The Maldives Association of Tourism Industry (MATI) had shared serious concerns prior to Maldives Monetary Authority (MMA) introducing foreign exchange controls in October, warning that the measures could severely impact investor confidence and the broader economy.
MATI sent a letter to MMA Governor Ahmed Munawar on 29 September 2024, two days before the central bank publicised its regulation stressing that mandating tourist establishments to convert their dollar earnings into Maldivian Rufiyaa would increase financial risks for investors.
The tourism sector, which has thrived for decades under open exchange policies, is apprehensive about the potential consequences on resort operations, with some properties already experiencing Gross Operating Profit (GOP) levels as low as 30%.

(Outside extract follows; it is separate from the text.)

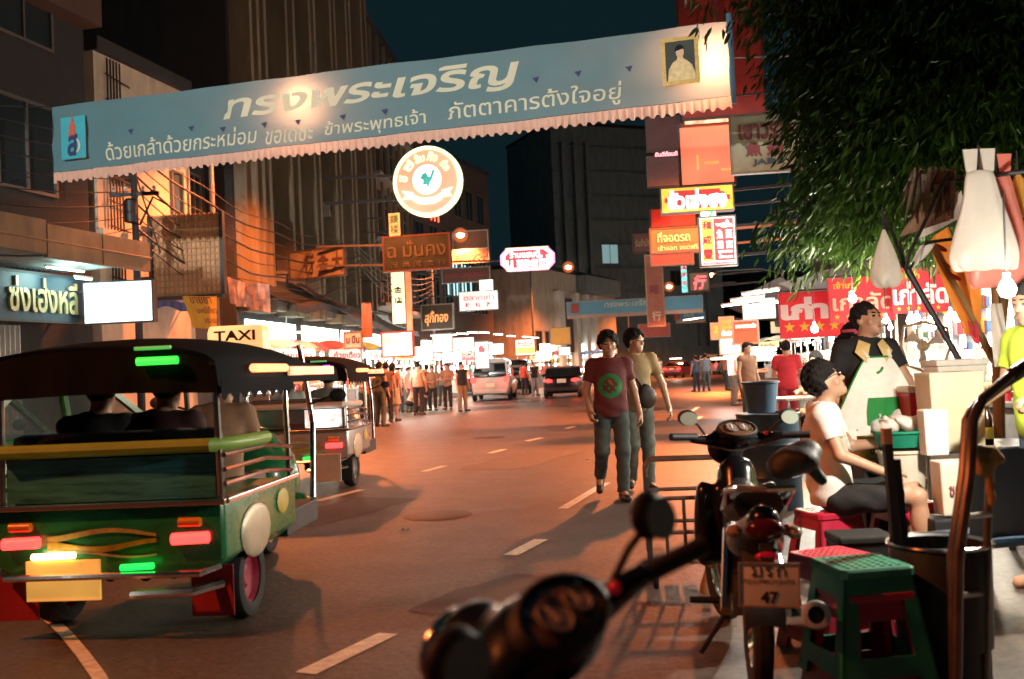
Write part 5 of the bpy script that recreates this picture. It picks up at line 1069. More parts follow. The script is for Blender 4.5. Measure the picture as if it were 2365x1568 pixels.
# ---- cars (forward = +y, origin under the middle) ----
def car(label,loc,rz,kind,paint,cat='car',tail=True,name='parked_car',glassm=None,plate=True):
    t=thing(name,label,cat,loc,rz); GL=glassm or M('car_glass_dark',(.012,.016,.018),.06,0,0,coat=.5)
    if kind=='sedan': W_,L_=.86,4.5; prof=[(-2.25,.30,.86,None),(-2.15,.24,.98,None),(-1.55,.2,1.0,.02),(-.95,.2,.96,.42),(-.3,.2,.95,.48),(.35,.2,.94,.46),(1.05,.2,.92,.03),(1.8,.2,.84,None),(2.25,.3,.66,None)]
    else: W_,L_=.92,4.8; prof=[(-2.35,.40,1.08,.70),(-2.3,.30,1.1,.80),(-1.2,.25,1.1,.84),(0,.25,1.08,.84),(.9,.25,1.06,.76),(1.55,.25,1.04,.05),(2.1,.3,.95,None),(2.4,.4,.8,None)]
    rings=[];gl=[];rf=[]
    for y,zb,zt,g in prof:
        w=W_*(.9 if abs(y)>2.1 else 1); rings.append([(-w*.92,y,zb),(-w,y,zb+.2),(-w,y,zt-.12),(-w*.93,y,zt),(w*.93,y,zt),(w,y,zt-.12),(w,y,zb+.2),(w*.92,y,zb)])
        if g: 
            k=.80 if kind=='sedan' else .84
            gl.append([(-w*.9,y,zt-.01),(-w*(.9-(.9-k)*min(1,g/.4)),y,zt+g*.93),(w*(.9-(.9-k)*min(1,g/.4)),y,zt+g*.93),(w*.9,y,zt-.01)])
            if g>.3: rf.append([(-w*k*1.02,y,zt+g*.92),(-w*k*.8,y,zt+g),(w*k*.8,y,zt+g),(w*k*1.02,y,zt+g*.92)])
    MB().loft(rings).build('body',paint,t,40,.03); MB().loft(gl).build('windows',GL,t,30); MB().loft(rf).build('roof',paint,t,40)
    zt=prof[0][2]
    if kind=='sedan':
        for s in(-1,1):
            for a_,b_ in(((.77,-1.5,1.0),(.70,-.95,1.36)),((.77,-.3,.95),(.69,-.3,1.41)),((.77,1.0,.92),(.70,.35,1.37))): MB().bar((s*a_[0],a_[1],a_[2]),(s*b_[0],b_[1],b_[2]),.06).build('pillar',paint,t)
    for s in(-1,1):
        for y in(-1.4,1.45): wheel_into(t,(s*(W_-.1),y,.31),.31,.2)
        if kind=='sedan': MB().ell((s*.6,-2.22,.80),(.2,.07,.085),14,8).build('tail_light',TLR if tail else TLR2,t)
        else: 
            MB().box((s*.76,-2.36,.98),(.24,.1,.22)).build('tail_light',TLR if tail else TLR2,t,0,.03); MB().bar((s*.80,-2.33,1.1),(s*.74,-2.31,1.84),.07).build('pillar',paint,t)
        MB().ell((s*.62,2.2,.68),(.18,.07,.08),12,6).build('headlight',CHR,t); MB().ell((s*1.02,.85,1.02),(.1,.05,.07),10,6).build('wing_mirror',paint,t)
    if plate: MB().box((0,-2.29 if kind=='sedan' else -2.37,.78 if kind=='sedan' else .72),(.4,.02,.17)).build('number_plate',M('car_plate',(.65,.6,.45),.5,0,.1,emit=.15),t,0,.004)
    MB().box((0,-2.27 if kind=='sedan' else -2.36,.42),(1.5,.12,.16)).build('bumper',paint if kind!='sedan' else BLKM,t,0,.03)
    if tail: 
        for s in(-1,1): point(t,(s*.6,-2.75,.8),7,(1,.05,.04))
    return t
g1=gnd(1293,910); car('black sedan with glowing red tail lights in the middle of the road',(g1.x,46.5,0),-rad(6),'sedan',BLKP)
g1=gnd(1140,916); car('white people carrier with red tail lights parked beside the left stalls',(-.92,47.5,0),-rad(4),'van',M('white_van_paint',(.55,.50,.44),.35,0,.1,3,coat=.3),'van',name='van')
tx=car('green and yellow taxi behind the near tuk-tuk at the left frame edge',(-4.95,10.2,0),-rad(19),'sedan',GREENP,'taxi',False,'taxi',glassm=glass('taxi_glass',(.1,.13,.13),.05,.55))
r=MB().loft([[(x*s,y,z) for x,y in((-.45,-.1),(.45,-.1),(.45,.12),(-.45,.12))] for z,s in((1.42,1),(1.56,1),(1.62,.85))]).build('roof_sign',lit('taxi_red_sign',(1,.30,.18),1.5,var=.6,sc=8),tx,0,.02)
mb=MB(); text_into(mb,'TAXI-METER',(-.36,-.108,1.46),(1,0,0),(0,0,1),.72,.09,.01,0,.006); mb.build('lettering',TW,r,0,fix=False)
car('pickup with a dark high body just beyond the white van',(.2,57,0),-rad(5),'van',BLKP,'pickup',False,'pickup')
rp=car('distant red car with lit tail lights on the right half of the road',(14.6,88,0),-rad(25),'sedan',M('red_car_paint',(.35,.03,.03),.35,0,.1,coat=.3))
car('distant white car beyond the red one on the far bend',(19.5,96,0),-rad(28),'van',SIL,tail=True)
# ================= PEOPLE =================
def cl(n,c,var=.15): return M('cloth_'+n,c,.85,0,var,14,.12,bsc=50)
DEN=cl('denim',(.055,.075,.075),.35); DEN2=cl('grey_denim',(.11,.115,.095),.35); MARO=cl('maroon',(.115,.022,.026)); OLV=cl('olive',(.28,.20,.10)); BLKC=cl('black',(.012,.012,.014)); CRC=cl('cream',(.62,.56,.46)); WHC=cl('white',(.72,.70,.66)); LEA=M('dark_leather',(.035,.025,.02),.45,0,.3,12); DKB2=cl('dark_blue',(.03,.05,.09)); LIME=cl('lime',(.30,.42,.03)); GREY=cl('grey',(.2,.2,.19))
V=.0085
# man in maroon T-shirt
t=thing('person','man in maroon T-shirt with green circular print and jeans striding towards the viewer','person',(.99,10.32,0),rad(-2))
j=J(chest=(0,-.02,1.27),neck=(0,-.01,1.455),head=(0,-.04,1.61),hrot=(.05,.03,0),hipL=(.09,0,.91),hipR=(-.09,0,.91),knL=(.10,-.05,.50),anL=(.085,-.02,.085),knR=(-.115,-.07,.52),anR=(-.13,.20,.24),toeR=np.array((-.02,-.07,-.15)),
    elR=(-.25,.0,1.13),wrR=(-.225,-.13,.93),elL=(.245,.05,1.13),wrL=(.30,.06,.88),curl=.7)
figure(t,j,V,SKIN,HAIR,None,DEN,LEA,hair='afro')
GRP=M('green_print',(.02,.21,.06),.8,0,.2,20); RDP=M('red_print',(.4,.05,.04),.8,0,.1)
def shirt_print(root,j,mat,extra,reg,**k):
    old=SD.build
    def b(s,name,mat_,parent,h,post=None,region=None):
        if name=='shirt': return old(s,name,[mat_]+extra,parent,h,post,reg)
        if name in('body',): s.p=s.p; 
        return old(s,name,mat_,parent,h,post,region)
    SD.build=b
    figure(root,j,V,SKIN,HAIR,mat,None,None,hair=None,**k); SD.build=old
    # the helper run above also grew a second body: drop it
    bs=[o for o in kids(root) if o.name.split('.')[0]=='body']; bpy.data.objects.remove(bs[-1])
def logo(C):
    r=np.zeros(len(C)); d=np.hypot(C[:,0]+.005,C[:,2]-1.185); f=C[:,1]<-.05
    r[f&(d<.125)&(d>.078)]=1; r[f&(d<.078)&(np.sin(C[:,0]*90)*np.sin(C[:,2]*80)>.35)]=1; r[f&(np.hypot(C[:,0],C[:,2]-1.225)<.02)]=2; return r
shirt_print(t,j,MARO,[GRP,RDP],logo,hem=.86,neckr=.08)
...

MATI argued that enforcing these controls could not only deter foreign investment but also lead to inflation and devaluation of the Maldivian Rufiyaa if it remains non-convertible. The association emphasised that this policy might drive up costs for resorts, thus impacting service quality and guest experiences.
Highlighting the sector’s significant contributions to local investments, MATI refuted claims that the industry fails to retain dollars within the Maldives. The association urged the MMA to conduct extensive consultations with stakeholders before implementing any new measures, warning of unpredictable economic consequences if rushed.
MATI, which represents the business interests of the tourism industry, has a history of lobbying successive governments against the regulation of foreign currency.